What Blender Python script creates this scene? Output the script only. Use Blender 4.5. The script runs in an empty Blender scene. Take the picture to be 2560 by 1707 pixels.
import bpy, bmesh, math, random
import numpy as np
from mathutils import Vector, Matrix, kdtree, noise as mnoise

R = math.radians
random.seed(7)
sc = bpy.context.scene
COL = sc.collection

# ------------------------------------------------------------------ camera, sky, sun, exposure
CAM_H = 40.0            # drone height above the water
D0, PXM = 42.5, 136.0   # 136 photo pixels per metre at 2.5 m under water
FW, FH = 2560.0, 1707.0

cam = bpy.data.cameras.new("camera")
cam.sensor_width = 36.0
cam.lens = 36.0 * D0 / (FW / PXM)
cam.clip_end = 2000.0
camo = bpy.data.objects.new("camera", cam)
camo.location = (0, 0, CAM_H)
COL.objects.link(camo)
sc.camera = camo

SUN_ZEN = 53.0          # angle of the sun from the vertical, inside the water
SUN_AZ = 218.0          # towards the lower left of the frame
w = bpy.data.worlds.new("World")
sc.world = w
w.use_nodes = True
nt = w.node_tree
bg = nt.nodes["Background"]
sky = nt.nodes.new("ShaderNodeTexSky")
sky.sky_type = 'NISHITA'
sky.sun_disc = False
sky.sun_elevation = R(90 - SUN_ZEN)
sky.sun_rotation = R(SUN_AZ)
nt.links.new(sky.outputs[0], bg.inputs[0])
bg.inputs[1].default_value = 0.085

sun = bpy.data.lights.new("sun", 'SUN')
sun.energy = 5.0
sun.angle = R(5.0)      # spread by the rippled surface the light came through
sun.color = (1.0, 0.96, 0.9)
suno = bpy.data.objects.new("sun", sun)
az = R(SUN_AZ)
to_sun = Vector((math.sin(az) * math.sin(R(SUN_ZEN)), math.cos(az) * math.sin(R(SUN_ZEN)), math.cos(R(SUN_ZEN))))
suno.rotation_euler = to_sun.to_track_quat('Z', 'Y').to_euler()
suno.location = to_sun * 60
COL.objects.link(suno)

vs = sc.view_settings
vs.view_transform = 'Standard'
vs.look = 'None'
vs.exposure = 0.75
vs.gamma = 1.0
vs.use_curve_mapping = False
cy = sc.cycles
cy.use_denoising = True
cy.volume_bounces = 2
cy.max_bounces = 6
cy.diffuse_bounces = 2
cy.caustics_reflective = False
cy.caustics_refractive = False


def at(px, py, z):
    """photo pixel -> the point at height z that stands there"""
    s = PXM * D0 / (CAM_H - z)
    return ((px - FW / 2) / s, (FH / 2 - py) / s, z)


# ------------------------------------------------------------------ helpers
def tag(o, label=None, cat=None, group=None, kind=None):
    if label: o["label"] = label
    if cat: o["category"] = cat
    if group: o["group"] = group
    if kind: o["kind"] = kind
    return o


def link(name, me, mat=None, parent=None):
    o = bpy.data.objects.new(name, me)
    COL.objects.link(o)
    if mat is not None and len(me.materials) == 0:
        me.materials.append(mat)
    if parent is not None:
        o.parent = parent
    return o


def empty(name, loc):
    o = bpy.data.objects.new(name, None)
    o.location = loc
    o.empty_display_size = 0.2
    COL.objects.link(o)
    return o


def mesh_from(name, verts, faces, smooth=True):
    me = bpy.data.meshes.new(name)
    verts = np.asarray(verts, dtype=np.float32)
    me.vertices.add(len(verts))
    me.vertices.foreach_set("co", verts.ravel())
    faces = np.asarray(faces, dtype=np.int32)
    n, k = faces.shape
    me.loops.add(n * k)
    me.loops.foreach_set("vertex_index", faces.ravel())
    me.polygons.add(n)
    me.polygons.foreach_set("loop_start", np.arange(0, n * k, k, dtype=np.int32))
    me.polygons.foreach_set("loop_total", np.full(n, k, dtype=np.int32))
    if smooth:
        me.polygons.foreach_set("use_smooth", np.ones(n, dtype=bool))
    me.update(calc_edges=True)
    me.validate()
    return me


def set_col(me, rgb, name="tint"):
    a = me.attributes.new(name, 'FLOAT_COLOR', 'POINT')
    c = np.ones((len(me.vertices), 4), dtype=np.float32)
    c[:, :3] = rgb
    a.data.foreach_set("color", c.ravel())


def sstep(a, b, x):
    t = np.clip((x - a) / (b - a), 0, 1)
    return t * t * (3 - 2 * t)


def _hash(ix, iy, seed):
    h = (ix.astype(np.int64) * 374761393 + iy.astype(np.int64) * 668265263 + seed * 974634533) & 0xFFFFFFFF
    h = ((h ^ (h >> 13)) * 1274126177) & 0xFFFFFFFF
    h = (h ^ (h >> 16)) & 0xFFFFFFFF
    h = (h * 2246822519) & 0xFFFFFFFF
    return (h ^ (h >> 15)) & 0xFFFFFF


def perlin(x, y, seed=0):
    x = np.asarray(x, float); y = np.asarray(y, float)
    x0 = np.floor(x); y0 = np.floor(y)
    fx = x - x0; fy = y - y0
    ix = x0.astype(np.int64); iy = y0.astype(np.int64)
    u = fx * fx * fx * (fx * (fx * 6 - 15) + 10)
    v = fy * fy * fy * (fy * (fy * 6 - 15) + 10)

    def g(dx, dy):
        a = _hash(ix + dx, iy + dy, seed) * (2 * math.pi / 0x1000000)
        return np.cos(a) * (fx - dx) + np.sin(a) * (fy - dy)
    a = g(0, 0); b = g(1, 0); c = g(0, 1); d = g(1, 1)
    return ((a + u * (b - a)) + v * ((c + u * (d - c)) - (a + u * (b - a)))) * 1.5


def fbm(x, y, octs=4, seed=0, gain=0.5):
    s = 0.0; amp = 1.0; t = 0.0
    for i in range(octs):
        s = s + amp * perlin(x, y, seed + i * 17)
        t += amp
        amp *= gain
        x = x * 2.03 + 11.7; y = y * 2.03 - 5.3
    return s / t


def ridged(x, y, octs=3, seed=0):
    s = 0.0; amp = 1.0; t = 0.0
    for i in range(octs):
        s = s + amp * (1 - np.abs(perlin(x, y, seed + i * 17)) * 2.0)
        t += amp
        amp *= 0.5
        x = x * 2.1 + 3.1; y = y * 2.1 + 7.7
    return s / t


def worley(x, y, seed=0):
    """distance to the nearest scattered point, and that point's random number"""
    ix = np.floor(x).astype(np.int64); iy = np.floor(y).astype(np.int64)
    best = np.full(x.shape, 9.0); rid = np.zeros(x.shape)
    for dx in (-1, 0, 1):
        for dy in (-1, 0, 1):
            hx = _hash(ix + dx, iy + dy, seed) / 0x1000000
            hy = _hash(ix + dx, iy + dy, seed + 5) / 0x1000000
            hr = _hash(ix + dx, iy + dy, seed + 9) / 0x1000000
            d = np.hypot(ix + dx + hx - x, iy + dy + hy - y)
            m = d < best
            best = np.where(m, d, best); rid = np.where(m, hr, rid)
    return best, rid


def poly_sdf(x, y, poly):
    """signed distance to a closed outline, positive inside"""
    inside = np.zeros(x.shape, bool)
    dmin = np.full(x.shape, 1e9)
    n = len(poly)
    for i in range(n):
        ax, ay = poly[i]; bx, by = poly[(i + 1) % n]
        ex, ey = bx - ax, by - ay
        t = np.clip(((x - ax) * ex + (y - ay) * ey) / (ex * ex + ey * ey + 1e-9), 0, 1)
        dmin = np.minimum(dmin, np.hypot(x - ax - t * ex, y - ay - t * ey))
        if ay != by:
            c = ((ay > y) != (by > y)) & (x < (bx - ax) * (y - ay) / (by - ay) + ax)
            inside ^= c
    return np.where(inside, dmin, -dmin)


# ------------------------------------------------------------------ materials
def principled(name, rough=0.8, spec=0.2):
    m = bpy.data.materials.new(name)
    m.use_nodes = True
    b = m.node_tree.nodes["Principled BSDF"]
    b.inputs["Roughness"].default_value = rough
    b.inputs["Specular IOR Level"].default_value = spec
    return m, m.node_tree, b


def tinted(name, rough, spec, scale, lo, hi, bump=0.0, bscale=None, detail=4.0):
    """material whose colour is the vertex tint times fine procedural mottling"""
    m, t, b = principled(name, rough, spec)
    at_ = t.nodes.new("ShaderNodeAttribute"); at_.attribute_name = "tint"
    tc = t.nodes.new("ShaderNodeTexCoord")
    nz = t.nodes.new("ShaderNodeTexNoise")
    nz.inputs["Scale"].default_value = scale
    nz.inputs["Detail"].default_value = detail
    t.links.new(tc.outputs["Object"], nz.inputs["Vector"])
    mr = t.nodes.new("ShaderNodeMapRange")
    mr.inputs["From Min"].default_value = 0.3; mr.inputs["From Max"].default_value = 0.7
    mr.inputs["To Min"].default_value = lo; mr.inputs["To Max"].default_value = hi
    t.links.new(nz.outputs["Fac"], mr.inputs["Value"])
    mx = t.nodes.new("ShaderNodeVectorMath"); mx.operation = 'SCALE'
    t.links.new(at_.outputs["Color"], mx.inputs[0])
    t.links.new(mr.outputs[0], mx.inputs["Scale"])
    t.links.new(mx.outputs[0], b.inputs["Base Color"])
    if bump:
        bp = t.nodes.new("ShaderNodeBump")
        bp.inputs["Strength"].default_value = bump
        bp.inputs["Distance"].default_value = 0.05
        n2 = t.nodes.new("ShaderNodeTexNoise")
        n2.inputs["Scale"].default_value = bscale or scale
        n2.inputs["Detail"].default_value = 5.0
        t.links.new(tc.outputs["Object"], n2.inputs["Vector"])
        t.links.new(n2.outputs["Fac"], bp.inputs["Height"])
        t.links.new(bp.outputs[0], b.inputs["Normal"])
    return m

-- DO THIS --
Extract the first line above and each line after it up to and including the one with "COL = sc.collection", please, exactly and with nothing else.

-- EXERCISE SOLUTION --
What Blender Python script creates this scene? Output the script only. Use Blender 4.5. The script runs in an empty Blender scene. Take the picture to be 2560 by 1707 pixels.
import bpy, bmesh, math, random
import numpy as np
from mathutils import Vector, Matrix, kdtree, noise as mnoise

R = math.radians
random.seed(7)
sc = bpy.context.scene
COL = sc.collection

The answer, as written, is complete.